■ Data supplied
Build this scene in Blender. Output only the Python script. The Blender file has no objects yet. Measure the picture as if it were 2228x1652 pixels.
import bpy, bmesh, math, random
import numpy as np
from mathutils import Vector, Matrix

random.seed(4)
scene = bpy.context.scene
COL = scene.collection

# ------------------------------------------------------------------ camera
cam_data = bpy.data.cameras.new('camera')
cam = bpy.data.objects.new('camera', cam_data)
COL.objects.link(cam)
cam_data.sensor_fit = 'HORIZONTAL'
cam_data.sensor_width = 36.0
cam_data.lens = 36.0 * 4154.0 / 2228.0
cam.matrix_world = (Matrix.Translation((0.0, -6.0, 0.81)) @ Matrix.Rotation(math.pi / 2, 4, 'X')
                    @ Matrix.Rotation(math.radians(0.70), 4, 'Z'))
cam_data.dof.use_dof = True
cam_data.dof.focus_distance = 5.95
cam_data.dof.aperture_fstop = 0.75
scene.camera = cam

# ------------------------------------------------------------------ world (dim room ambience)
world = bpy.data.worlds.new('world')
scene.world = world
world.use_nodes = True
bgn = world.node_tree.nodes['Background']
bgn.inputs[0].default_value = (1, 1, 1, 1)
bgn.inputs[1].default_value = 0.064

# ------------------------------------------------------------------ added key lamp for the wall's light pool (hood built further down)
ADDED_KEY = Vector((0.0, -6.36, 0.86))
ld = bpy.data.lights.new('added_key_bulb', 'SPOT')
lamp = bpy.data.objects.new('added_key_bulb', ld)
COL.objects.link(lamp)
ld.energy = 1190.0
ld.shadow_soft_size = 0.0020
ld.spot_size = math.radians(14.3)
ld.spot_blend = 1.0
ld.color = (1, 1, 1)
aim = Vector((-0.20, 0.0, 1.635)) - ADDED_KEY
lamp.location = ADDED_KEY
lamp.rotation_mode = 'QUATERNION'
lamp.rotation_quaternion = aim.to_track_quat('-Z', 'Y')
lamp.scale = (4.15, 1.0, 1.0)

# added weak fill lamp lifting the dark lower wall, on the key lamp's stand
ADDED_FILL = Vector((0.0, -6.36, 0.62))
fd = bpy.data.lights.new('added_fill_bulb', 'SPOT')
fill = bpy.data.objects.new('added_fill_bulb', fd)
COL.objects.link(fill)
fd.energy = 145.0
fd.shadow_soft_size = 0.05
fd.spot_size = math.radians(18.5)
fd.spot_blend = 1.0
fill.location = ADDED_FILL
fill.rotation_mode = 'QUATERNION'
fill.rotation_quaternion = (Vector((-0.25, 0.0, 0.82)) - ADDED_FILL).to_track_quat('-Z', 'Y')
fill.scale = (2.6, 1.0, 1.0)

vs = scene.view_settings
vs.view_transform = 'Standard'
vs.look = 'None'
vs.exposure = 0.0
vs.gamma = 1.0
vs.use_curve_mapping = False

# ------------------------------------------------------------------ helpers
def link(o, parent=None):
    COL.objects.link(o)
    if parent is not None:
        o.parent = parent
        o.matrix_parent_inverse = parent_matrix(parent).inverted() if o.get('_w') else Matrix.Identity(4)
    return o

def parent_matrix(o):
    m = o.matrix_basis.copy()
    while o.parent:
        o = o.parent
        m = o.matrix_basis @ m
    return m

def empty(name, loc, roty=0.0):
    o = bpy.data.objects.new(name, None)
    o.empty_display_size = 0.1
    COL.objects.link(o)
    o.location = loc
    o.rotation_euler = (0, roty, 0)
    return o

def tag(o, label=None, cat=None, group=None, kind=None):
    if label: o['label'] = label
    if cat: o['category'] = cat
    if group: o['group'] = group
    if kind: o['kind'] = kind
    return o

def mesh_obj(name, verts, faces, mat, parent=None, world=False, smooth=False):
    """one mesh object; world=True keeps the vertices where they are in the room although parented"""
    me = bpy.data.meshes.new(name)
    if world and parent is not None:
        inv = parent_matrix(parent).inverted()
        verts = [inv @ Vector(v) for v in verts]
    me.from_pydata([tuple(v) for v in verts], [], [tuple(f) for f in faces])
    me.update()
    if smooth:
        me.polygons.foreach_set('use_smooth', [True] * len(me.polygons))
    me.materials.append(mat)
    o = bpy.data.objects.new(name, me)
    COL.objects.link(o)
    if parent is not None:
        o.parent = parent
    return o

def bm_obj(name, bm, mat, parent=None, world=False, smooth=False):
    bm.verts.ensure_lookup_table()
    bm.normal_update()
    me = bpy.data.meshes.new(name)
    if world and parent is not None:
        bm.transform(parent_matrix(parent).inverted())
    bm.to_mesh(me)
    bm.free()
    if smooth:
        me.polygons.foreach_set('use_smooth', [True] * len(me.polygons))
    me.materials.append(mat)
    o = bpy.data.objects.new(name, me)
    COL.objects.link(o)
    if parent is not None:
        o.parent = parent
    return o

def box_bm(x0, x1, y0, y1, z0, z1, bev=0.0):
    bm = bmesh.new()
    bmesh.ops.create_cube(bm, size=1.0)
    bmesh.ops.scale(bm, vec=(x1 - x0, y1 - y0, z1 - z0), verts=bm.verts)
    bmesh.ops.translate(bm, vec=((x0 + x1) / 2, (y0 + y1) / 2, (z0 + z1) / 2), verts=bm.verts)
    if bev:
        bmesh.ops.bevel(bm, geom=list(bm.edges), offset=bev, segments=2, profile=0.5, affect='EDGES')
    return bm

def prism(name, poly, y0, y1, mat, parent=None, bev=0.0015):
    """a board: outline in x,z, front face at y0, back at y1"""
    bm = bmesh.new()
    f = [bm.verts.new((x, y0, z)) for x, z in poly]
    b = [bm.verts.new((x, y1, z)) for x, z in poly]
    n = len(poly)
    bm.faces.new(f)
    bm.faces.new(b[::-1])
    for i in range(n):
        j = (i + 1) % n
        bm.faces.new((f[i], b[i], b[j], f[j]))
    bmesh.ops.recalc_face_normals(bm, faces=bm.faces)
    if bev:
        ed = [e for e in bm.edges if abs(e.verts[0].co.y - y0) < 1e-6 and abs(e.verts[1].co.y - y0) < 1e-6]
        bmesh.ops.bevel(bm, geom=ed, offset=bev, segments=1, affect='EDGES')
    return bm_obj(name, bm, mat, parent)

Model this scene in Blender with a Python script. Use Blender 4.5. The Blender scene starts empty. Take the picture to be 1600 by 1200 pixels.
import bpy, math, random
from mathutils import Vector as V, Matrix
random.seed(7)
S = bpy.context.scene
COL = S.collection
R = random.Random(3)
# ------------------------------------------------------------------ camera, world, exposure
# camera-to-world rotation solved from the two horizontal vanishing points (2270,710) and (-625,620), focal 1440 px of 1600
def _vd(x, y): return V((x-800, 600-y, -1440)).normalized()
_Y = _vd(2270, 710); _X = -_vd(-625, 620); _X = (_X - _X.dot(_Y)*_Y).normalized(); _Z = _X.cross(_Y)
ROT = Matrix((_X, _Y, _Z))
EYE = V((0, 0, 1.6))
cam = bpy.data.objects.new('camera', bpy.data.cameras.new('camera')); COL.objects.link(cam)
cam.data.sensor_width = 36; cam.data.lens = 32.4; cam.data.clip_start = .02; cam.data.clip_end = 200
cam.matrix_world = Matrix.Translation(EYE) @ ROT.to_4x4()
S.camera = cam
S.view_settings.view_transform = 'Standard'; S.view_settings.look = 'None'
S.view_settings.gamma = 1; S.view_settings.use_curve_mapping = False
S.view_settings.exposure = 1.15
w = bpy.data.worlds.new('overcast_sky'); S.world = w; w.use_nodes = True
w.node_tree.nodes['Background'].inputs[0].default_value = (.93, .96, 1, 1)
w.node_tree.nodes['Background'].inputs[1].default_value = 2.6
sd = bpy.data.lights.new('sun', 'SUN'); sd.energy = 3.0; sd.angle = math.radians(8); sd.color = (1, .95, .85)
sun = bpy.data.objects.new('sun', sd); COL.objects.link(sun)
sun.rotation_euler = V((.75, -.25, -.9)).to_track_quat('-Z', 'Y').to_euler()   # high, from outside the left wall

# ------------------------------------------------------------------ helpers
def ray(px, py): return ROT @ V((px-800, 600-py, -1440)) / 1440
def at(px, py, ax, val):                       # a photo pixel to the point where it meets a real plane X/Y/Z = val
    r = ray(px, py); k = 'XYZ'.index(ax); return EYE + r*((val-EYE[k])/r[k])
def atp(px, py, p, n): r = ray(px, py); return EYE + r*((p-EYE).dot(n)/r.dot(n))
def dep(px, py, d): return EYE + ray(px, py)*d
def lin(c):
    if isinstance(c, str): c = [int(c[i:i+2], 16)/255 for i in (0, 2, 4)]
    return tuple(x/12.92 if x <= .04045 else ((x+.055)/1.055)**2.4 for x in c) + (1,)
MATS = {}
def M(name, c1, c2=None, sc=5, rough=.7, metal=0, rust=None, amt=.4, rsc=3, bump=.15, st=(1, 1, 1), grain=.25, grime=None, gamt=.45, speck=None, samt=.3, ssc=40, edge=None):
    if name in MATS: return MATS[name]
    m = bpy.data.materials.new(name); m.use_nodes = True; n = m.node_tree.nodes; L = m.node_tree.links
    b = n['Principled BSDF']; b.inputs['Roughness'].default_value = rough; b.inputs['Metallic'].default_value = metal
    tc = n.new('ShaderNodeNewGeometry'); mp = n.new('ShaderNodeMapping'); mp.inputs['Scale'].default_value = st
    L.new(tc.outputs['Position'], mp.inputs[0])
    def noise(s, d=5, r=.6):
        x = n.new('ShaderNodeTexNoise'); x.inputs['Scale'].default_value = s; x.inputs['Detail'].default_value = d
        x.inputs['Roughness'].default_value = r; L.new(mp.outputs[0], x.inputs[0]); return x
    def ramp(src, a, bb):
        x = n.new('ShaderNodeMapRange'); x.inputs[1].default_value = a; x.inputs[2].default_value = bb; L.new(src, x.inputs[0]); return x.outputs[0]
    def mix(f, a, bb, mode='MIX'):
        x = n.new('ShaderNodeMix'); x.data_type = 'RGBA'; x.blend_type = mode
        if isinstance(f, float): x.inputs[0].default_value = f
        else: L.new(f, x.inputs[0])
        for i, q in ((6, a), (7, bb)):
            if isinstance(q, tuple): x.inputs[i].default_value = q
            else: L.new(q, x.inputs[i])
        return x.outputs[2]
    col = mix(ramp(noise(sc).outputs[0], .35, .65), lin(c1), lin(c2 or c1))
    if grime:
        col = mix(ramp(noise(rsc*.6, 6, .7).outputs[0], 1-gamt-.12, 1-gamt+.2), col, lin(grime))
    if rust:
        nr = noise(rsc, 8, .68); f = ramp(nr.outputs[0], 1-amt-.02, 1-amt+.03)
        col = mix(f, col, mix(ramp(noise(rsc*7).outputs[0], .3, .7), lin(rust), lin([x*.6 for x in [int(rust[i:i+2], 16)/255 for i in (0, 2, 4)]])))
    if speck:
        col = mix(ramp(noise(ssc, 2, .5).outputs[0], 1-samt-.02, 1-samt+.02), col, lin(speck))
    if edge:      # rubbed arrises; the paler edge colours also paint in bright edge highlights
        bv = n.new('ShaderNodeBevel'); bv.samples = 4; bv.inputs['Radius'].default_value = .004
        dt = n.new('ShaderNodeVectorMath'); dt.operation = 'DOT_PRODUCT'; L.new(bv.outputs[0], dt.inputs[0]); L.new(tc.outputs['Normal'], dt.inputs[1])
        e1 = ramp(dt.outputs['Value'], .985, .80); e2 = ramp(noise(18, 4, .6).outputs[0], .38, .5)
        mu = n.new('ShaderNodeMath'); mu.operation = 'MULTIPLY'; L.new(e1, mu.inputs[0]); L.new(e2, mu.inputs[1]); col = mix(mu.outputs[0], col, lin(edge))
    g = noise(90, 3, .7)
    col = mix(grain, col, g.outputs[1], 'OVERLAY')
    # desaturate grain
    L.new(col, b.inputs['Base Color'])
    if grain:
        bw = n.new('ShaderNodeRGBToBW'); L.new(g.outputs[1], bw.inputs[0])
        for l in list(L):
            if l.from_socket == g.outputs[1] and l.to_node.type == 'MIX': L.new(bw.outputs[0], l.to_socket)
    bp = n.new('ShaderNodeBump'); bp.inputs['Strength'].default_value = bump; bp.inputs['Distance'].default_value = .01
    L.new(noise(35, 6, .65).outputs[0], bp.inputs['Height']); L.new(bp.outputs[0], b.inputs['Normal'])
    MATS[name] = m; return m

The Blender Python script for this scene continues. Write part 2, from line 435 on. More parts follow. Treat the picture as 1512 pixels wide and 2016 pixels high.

■ Exercise
Return the lines above precisely as they appear, beginning at the first line and ending at the line with "bgn.inputs[1].default_value = 0.064", and nothing after it.

■ Response
Build this scene in Blender. Output only the Python script. The Blender file has no objects yet. Measure the picture as if it were 2228x1652 pixels.
import bpy, bmesh, math, random
import numpy as np
from mathutils import Vector, Matrix

random.seed(4)
scene = bpy.context.scene
COL = scene.collection

# ------------------------------------------------------------------ camera
cam_data = bpy.data.cameras.new('camera')
cam = bpy.data.objects.new('camera', cam_data)
COL.objects.link(cam)
cam_data.sensor_fit = 'HORIZONTAL'
cam_data.sensor_width = 36.0
cam_data.lens = 36.0 * 4154.0 / 2228.0
cam.matrix_world = (Matrix.Translation((0.0, -6.0, 0.81)) @ Matrix.Rotation(math.pi / 2, 4, 'X')
                    @ Matrix.Rotation(math.radians(0.70), 4, 'Z'))
cam_data.dof.use_dof = True
cam_data.dof.focus_distance = 5.95
cam_data.dof.aperture_fstop = 0.75
scene.camera = cam

# ------------------------------------------------------------------ world (dim room ambience)
world = bpy.data.worlds.new('world')
scene.world = world
world.use_nodes = True
bgn = world.node_tree.nodes['Background']
bgn.inputs[0].default_value = (1, 1, 1, 1)
bgn.inputs[1].default_value = 0.064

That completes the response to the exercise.